Most of the youth in Gainesville are familiar with packed, smoky nightclubs dancing and moving to all sorts of electronic music. Usually, it costs between $20-35 to attend such an event. But, with the help of Swamp Records and Grooveshark, Bells & Robes managed to pull off what seems to be impossible in the local music community; they packed a free show, which means more people than a small badass niche community are legitimately starting to care about the music being made in Gainesville.

Via: facebook.com
Luke Sipka and Dean Spaniol make up Bells & Robes, having formed after purchasing a record player together and agreeing on the summer solstice of 2012 to finish a musical project together by the subsequent winter solstice. The name, taken from a zen koan that says people should actualize sound and sight into one, embodies the philosophy the two take into making music.
Having played all over Florida and recently at the massive Imagine Festival in Atlanta, the EP release is only the latest in the group’s journey. With the help of Palo Santo, San Pellegrino and meditation, the two were able to finish up the tracks and come up with a title fitting to their music and their philosophy.
“Anyone can see sound,” Spaniol said of the EP title, “It’s the perception you get from music, especially when music doesn’t have any vocals.”
The seven tracks on the EP were chosen out of approximately 50 that the duo had been working on over the last year. Sipka stresses the idea of finding creative success in working through ideas and releasing the concept of what is “good” musically.
“It’s a very personal listen; it’s very reflective,” Spaniol said about the EP, “As you listen to it, everyone has those different memories that come about when you hear it.”
Perhaps the personal touch of the music of Bells & Robes explains the huge turnout at their release party (between 300-400 people strolled through and danced around the Motor Room that night), but their musical philosophy and the EP itself might be more representative in larger shifts in the local music scene.
Sipka went on to explain, saying, “When you listen to the right song, you can look at a tree and it’s the same tree you see every day, but it’s a completely different tree because of that song.”
Many of you might be scratching your heads at reading the last quote, wondering what it has to do with the Gainesville music community, so allow me to explain how the philosophy of Bells & Robes relates.

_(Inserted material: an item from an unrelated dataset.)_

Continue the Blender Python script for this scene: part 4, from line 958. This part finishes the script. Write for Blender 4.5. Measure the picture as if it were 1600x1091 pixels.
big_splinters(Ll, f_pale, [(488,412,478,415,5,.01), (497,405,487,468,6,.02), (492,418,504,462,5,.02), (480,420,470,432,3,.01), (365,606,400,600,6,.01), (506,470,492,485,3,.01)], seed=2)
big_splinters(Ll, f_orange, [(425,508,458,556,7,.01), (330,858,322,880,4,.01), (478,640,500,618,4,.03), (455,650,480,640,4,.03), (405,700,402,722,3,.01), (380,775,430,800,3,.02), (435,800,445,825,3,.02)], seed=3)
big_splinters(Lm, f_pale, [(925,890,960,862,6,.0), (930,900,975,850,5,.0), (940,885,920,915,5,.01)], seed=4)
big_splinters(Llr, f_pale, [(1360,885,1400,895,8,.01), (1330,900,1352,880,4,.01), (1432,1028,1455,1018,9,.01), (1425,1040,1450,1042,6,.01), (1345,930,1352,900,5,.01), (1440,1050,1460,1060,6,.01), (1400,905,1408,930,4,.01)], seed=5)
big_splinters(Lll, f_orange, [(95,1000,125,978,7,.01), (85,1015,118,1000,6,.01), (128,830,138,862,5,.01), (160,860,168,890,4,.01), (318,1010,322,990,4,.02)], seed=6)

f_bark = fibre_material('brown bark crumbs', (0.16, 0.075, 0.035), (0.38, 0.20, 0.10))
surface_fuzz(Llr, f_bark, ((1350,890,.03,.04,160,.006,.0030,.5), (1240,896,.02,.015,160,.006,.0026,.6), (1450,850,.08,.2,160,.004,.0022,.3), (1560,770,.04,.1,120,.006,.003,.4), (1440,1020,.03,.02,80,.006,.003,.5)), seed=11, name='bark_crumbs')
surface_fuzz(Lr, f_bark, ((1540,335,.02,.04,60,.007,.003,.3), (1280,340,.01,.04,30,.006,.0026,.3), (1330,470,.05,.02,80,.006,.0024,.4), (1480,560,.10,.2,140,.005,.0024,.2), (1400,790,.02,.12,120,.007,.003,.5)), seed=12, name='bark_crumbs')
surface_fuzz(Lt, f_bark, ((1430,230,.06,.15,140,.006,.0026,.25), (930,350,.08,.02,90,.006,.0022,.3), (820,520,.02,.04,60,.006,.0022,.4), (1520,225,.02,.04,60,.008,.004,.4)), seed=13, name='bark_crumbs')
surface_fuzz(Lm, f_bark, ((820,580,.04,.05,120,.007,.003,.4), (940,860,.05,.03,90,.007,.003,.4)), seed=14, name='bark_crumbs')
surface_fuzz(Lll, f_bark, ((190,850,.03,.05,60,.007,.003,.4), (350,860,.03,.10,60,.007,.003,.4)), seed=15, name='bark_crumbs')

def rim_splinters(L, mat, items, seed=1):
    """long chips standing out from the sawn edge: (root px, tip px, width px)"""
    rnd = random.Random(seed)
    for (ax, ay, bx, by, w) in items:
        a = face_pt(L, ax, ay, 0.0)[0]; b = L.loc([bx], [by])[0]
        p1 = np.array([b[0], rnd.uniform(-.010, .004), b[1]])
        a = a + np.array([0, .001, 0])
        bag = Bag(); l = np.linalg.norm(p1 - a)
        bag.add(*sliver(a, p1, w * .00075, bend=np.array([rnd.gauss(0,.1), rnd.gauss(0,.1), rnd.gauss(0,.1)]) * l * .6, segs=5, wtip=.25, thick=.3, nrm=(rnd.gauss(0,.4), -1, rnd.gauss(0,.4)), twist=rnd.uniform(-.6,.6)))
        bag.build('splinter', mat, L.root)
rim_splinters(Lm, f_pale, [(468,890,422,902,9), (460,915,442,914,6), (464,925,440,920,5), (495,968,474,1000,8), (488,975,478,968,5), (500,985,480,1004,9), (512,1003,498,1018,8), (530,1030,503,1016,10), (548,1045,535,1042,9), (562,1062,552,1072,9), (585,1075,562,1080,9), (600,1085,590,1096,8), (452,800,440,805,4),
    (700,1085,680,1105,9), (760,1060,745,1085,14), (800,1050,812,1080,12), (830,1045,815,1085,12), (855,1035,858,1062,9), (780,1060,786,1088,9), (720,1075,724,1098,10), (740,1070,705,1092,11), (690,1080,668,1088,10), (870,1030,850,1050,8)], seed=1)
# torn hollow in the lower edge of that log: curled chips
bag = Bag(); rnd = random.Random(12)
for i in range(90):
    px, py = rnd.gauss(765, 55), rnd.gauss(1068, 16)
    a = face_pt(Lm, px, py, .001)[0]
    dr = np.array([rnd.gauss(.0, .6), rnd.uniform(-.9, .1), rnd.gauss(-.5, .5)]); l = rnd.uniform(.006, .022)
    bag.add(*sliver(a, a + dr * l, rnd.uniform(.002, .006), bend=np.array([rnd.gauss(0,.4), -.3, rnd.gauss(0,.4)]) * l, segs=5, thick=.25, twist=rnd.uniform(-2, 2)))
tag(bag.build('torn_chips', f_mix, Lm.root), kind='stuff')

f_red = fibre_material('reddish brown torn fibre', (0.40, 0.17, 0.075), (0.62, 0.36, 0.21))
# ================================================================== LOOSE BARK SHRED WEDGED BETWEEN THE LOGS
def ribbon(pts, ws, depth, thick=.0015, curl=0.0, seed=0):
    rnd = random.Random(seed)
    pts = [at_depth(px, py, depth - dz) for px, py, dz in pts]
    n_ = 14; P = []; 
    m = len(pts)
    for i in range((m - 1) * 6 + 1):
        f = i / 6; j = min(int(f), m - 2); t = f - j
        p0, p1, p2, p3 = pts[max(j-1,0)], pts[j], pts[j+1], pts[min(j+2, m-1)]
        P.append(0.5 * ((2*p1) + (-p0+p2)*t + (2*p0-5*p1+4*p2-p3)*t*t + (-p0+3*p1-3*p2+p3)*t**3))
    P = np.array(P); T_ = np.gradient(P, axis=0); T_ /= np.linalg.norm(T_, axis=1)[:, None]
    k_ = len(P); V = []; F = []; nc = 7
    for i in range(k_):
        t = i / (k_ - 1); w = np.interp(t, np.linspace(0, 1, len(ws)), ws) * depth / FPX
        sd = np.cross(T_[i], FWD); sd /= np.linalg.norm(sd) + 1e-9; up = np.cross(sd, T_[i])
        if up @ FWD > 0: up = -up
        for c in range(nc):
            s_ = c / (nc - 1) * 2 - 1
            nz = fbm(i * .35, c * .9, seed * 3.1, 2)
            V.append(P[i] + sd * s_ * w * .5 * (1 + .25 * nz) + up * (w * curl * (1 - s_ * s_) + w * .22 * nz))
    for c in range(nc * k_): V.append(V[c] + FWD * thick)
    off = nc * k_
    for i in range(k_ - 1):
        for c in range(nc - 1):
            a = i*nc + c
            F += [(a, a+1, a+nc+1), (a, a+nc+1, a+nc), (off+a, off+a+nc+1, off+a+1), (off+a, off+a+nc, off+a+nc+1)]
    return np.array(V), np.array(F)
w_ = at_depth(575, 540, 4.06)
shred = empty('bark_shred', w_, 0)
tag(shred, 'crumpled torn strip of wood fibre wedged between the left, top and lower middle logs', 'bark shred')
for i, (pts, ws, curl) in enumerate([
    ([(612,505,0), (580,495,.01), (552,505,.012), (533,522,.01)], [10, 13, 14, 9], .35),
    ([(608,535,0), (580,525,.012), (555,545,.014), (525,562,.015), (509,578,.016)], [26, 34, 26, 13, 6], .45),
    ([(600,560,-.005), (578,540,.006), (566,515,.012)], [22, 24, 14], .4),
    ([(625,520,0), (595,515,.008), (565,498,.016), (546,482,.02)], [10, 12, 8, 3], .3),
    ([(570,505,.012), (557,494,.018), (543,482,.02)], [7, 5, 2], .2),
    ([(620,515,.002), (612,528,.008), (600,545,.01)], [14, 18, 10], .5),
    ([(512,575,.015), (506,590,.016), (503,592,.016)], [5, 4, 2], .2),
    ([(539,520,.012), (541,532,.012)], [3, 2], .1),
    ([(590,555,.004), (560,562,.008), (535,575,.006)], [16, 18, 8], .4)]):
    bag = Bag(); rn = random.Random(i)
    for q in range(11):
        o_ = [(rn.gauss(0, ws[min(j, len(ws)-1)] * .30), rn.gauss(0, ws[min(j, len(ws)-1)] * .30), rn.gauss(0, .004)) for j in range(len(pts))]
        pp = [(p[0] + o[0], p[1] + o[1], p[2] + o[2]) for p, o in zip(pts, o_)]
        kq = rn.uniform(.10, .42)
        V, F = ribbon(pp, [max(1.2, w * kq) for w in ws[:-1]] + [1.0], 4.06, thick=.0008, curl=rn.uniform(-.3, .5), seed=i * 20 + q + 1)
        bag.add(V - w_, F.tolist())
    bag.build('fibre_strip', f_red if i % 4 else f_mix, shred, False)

Students in Gainesville often pass the music scene of the city without recognizing anything special, like passing the same tree on a walk to class every day. But one day on that walk, perhaps, you’re listening to the right song with all the right elements and you look up and see the sunlight hitting the leaves on that tree and it’s forever engrained in your mind and your soul as something beautiful and it becomes something special. Right now, all the right elements are in place for the music scene in Gainesville to become that wonderful, special tree. All we have to do is look up and see it.
Slowly, but surely, we’re opening our eyes.
While help from student government-run Swamp Records and Gainesville’s biggest startup to date Grooveshark has been instrumental in gaining support for local music, the actual music being created actually caters to more diverse audience then ever before. In a city that’s primarily known as the birthplace of Tom Petty and a punk haven for years, Gainesville musicians, perhaps now more than ever, are gaining support by making a wide variety of music that doesn’t fit any sort of collective genre or niche. With that wide variety of music and sound, local musicians are allowed to be more creative in what they produce rather than worry about catering to the mass number of students.
When I first got to UF, my idea of local music was a guy playing Oasis and Dispatch covers outside of Swamp. I’m proud to say my idea of local music has transformed dramatically over four years. As a proclaimed music snob, I expected a lot out of local music in a big college town, and finally, as I finish my time at UF, I’m happy to see I’m getting the diverse scene I always wanted.